REQUIRED WORK:
Records follow. Pull out every line that contains "scene".

EXERCISE MATERIAL:
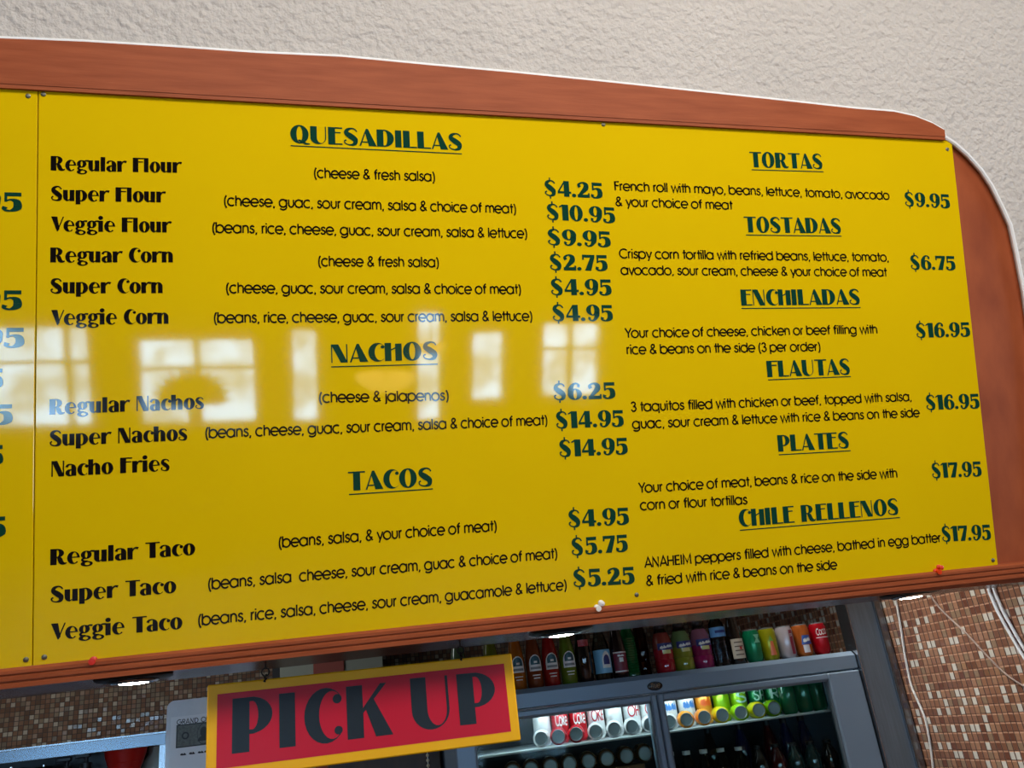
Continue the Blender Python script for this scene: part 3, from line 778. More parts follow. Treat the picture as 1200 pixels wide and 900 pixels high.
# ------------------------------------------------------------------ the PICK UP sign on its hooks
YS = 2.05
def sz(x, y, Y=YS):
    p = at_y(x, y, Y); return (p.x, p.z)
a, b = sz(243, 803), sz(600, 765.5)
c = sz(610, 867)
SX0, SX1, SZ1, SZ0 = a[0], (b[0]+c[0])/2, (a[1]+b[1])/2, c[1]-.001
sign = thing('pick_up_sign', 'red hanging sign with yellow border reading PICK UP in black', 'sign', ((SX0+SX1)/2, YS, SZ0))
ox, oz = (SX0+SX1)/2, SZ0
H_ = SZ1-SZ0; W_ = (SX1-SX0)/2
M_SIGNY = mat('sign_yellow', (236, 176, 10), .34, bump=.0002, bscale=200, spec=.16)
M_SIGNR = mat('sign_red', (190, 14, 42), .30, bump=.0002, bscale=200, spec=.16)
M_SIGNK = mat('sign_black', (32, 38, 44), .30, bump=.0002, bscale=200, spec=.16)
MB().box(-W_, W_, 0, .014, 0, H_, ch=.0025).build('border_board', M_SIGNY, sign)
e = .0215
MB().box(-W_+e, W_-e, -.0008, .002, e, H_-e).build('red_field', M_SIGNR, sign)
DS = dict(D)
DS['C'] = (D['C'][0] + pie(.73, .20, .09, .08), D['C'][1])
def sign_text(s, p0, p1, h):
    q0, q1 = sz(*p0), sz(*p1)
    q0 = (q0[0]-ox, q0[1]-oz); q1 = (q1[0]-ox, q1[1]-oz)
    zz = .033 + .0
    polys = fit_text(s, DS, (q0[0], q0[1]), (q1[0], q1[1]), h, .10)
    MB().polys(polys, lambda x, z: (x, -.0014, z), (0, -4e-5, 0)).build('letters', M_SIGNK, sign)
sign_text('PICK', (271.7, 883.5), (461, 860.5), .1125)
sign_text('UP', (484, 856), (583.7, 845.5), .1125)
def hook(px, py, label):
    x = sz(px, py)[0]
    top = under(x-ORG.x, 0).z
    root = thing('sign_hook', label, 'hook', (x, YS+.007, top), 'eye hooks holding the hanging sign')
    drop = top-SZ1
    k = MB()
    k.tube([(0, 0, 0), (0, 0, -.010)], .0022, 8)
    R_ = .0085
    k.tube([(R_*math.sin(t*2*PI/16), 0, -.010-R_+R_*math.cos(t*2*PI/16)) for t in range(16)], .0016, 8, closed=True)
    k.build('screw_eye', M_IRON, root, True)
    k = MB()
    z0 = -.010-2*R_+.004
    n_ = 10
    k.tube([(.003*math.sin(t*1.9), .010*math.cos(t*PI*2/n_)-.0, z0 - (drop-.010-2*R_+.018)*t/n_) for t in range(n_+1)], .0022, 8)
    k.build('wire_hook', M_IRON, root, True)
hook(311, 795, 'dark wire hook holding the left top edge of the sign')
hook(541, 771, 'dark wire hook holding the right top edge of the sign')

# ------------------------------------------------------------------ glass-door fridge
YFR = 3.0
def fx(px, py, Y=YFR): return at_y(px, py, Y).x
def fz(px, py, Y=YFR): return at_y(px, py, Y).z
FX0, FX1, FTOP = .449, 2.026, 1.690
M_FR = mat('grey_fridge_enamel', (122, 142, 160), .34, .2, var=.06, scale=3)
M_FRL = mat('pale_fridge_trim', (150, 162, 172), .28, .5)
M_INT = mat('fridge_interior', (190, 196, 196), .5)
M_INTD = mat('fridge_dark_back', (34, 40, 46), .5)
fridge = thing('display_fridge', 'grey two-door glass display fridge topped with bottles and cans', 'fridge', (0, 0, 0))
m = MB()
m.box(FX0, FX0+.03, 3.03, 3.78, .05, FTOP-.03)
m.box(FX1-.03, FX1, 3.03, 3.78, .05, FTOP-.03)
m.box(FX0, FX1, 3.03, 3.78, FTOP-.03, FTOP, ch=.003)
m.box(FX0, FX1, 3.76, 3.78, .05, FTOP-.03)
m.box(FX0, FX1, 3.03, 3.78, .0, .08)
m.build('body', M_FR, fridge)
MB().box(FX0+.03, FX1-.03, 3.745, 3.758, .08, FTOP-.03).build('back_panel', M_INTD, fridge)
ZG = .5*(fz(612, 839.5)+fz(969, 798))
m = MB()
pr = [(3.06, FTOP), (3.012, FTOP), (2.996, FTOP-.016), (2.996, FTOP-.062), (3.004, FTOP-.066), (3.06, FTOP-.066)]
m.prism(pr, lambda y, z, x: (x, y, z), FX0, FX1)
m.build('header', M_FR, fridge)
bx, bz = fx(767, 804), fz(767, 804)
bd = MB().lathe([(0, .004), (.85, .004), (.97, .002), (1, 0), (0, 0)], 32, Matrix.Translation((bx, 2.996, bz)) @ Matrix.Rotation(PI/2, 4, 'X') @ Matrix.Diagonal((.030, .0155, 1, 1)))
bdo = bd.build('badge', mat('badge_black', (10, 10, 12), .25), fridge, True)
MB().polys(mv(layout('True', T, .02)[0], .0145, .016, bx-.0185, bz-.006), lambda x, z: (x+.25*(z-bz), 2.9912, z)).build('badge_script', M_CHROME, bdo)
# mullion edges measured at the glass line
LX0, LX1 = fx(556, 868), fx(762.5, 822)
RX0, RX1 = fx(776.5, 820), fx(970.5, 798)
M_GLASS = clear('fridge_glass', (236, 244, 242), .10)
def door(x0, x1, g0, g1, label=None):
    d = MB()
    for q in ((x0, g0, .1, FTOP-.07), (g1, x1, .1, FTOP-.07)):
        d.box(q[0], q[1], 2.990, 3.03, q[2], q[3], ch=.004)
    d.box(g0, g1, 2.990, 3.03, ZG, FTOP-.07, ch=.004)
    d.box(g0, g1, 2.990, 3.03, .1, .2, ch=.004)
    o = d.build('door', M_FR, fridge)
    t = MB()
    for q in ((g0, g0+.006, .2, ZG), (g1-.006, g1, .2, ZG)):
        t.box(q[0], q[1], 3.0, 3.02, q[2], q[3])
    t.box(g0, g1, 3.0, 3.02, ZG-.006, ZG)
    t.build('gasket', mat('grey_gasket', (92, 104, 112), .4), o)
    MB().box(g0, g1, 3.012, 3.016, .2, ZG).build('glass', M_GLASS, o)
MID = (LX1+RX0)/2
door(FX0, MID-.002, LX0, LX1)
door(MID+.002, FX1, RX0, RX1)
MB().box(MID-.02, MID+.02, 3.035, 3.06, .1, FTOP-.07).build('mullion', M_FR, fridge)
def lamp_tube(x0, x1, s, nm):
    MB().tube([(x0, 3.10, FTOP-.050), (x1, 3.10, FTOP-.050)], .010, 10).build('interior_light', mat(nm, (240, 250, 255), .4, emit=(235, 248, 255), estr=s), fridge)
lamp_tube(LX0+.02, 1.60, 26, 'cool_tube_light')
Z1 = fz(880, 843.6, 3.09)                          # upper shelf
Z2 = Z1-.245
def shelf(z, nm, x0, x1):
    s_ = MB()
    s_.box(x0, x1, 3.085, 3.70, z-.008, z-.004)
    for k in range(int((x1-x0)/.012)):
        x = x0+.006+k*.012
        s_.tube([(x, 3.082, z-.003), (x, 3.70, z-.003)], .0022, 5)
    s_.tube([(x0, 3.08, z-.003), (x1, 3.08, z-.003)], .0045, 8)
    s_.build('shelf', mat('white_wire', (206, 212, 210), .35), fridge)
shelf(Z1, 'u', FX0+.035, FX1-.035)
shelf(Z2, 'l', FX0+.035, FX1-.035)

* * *

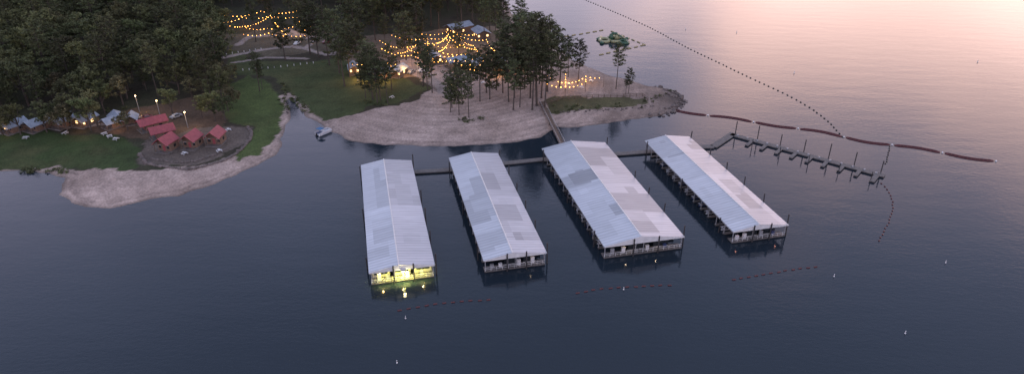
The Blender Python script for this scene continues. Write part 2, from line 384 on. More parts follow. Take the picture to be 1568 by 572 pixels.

FULL OUTPUT:
Continue the Blender Python script for this scene: part 3, from line 778. More parts follow. Treat the picture as 1200 pixels wide and 900 pixels high.
The Blender Python script for this scene continues. Write part 2, from line 384 on. More parts follow. Take the picture to be 1568 by 572 pixels.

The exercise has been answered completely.